By Victor Davis Hanson
We are told hypocrisies are Obama’s problem: Republicans who are usually pro-war don’t support this war only because of Obama; Democrats who are usually anti-war can’t support this war for Obama without being shown up as sudden pro-war hypocrites.
Some of that may be true, but the real reason is in the Oval Office, and it concerns a lack of purpose and commitment that has scared off 70 percent of the American people.
The problem Obama and his team have in convincing voters and the Congress to support his preemptory bombing of Syria is that few believe this administration is really serious about its foreign policy — and they do not see the sloppy idea of killing a few hundred or thousand people and destroying some stuff in Syria as essential to restoring American credibility in the Middle East, boxing in Iran, and creating a Third Way in Syria.
Instead, Syria over the last year has sort of been like the employer mandate, one moment absolutely essential to the survival of the country, the next a bit problematic, and so, well, let’s just forget about it for the time being.
If Obama does not bomb Syria next week, in two weeks we will hear the usual recriminations between golf outings — the same old, same old blame Congress, Bush, etc.
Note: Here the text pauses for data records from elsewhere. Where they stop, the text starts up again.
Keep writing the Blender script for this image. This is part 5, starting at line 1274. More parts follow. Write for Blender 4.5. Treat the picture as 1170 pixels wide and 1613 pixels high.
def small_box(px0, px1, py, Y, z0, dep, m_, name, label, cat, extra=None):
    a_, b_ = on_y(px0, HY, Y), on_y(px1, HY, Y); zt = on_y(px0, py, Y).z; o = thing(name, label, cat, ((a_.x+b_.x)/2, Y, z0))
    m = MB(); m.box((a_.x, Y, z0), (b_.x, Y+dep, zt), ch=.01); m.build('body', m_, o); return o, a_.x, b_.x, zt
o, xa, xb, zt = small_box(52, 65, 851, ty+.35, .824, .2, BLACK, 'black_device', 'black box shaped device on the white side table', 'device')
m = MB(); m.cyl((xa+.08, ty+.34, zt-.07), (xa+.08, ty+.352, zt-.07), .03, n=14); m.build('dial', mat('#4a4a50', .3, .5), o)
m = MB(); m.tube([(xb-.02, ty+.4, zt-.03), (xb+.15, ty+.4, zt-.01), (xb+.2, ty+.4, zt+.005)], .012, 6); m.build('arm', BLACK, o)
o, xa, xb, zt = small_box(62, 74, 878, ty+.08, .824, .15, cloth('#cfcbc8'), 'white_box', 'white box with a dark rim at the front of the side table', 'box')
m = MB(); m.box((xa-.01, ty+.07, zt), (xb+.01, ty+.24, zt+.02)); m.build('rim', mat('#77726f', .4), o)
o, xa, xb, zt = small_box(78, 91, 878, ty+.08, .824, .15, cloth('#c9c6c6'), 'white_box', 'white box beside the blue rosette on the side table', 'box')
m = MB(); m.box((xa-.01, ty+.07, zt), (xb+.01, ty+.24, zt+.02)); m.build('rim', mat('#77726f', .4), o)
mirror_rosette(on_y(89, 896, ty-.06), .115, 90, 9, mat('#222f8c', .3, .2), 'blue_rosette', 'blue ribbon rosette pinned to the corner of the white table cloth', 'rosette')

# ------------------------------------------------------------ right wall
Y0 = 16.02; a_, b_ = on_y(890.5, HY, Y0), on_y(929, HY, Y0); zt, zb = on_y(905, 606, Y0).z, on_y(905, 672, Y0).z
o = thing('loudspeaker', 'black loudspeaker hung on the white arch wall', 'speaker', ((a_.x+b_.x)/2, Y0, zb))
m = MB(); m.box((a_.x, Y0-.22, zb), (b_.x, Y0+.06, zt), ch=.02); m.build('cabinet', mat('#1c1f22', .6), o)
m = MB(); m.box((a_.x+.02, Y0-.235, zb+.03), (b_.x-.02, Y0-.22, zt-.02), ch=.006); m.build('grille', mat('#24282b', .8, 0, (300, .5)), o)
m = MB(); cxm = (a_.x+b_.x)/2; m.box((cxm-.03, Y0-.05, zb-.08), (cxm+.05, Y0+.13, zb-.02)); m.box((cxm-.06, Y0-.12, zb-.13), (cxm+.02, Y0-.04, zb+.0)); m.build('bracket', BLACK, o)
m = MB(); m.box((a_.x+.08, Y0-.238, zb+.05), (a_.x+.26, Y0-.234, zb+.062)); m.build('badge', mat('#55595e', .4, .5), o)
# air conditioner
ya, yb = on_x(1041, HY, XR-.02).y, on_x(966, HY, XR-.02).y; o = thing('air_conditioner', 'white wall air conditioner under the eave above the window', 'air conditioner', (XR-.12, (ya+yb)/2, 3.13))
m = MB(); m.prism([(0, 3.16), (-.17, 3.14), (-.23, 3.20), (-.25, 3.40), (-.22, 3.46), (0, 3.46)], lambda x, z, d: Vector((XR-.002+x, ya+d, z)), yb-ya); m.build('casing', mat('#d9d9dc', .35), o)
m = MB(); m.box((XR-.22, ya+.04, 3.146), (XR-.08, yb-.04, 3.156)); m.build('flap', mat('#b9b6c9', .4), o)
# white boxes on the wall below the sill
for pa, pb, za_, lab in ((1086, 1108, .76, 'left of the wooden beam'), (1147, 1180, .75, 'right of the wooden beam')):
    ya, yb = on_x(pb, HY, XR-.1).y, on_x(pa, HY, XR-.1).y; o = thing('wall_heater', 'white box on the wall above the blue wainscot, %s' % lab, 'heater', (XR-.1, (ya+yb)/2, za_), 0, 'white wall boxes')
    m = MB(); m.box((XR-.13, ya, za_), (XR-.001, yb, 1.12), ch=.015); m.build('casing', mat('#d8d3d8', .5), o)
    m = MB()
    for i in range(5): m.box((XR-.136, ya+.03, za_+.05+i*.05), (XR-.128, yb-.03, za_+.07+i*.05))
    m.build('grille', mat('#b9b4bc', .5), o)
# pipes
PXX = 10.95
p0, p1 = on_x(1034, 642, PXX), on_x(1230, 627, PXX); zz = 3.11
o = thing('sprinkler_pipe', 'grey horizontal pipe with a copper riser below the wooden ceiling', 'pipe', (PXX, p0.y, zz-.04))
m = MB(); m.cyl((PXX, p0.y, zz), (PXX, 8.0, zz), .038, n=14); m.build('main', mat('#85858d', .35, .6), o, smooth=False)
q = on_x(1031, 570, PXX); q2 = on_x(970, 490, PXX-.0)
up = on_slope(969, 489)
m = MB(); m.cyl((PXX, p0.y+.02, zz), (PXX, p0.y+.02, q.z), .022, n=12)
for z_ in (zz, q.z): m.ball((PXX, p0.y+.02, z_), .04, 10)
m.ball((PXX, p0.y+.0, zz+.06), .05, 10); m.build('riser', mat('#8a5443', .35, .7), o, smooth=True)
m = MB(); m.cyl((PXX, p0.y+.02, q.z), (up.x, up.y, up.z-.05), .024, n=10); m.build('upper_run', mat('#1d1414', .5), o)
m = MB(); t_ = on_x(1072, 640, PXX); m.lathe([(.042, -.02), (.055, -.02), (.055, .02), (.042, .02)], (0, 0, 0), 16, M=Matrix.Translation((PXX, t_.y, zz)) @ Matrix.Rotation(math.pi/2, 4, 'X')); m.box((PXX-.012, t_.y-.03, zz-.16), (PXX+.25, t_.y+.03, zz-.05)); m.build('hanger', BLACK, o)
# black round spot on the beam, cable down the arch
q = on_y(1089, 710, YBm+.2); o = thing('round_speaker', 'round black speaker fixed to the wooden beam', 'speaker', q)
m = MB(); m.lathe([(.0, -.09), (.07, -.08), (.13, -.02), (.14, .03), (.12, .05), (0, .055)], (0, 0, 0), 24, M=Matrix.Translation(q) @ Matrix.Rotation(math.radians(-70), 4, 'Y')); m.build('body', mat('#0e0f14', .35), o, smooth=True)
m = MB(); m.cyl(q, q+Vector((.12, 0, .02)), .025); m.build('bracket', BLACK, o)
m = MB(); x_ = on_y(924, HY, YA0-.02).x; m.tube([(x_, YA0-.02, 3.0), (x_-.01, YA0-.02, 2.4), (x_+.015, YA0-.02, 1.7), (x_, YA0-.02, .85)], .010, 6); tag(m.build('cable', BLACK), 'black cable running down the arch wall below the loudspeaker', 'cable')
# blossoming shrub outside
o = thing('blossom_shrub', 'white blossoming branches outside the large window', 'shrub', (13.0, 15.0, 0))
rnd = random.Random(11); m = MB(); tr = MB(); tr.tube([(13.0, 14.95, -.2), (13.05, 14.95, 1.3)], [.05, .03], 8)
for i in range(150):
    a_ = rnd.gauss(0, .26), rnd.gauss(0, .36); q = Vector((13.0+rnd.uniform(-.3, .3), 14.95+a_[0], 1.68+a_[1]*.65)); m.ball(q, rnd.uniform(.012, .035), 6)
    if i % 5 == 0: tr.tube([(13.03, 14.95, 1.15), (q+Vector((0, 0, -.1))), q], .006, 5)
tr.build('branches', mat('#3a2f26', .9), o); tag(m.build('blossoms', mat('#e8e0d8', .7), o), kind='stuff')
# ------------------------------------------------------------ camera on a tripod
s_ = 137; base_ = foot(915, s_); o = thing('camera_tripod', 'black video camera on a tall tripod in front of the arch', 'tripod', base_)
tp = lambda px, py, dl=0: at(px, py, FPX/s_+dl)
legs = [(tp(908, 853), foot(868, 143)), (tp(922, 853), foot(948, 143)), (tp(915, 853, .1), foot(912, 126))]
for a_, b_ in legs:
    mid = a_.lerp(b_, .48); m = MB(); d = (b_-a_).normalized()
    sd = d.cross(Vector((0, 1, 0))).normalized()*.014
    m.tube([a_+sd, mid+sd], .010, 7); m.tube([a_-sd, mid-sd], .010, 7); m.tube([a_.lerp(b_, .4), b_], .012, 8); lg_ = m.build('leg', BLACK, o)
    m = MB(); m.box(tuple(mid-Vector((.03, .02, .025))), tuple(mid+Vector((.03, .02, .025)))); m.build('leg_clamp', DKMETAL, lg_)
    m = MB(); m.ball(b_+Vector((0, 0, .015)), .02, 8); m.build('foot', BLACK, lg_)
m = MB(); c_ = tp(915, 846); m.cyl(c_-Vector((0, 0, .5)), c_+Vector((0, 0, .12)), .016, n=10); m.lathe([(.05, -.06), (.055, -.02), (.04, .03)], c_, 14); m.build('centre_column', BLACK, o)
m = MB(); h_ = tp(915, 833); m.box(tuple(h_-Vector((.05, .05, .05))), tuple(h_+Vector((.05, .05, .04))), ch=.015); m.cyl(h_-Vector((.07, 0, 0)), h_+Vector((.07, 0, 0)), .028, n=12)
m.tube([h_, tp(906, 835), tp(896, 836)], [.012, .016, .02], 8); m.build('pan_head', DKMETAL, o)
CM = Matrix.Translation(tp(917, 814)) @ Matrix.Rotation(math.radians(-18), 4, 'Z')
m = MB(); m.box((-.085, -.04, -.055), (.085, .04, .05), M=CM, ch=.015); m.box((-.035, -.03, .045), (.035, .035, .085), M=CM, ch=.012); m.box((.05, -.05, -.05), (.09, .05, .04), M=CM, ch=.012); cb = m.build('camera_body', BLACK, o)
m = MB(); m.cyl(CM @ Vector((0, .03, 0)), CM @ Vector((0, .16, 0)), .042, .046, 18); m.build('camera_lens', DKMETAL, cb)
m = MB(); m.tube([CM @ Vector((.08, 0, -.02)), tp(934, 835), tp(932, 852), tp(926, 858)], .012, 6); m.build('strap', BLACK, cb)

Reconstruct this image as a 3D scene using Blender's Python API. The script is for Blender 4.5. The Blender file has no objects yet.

Then, in three weeks, he will be back to the next empty pontification and make-no-mistake-about-it sermon, and he will have a new war to wage on the home front against all sorts of dastardly domestic opponents before resetting abroad. Sometimes the administration’s unserious attitude is apparent in the trivial (e.g., Obama and Reggie Love playing serial hands of cards during the bin Laden raid, Obama vanishing during the long night of the Benghazi disaster, David Axelrod sneering of the Syria vote that the congressional dog is hitting the car).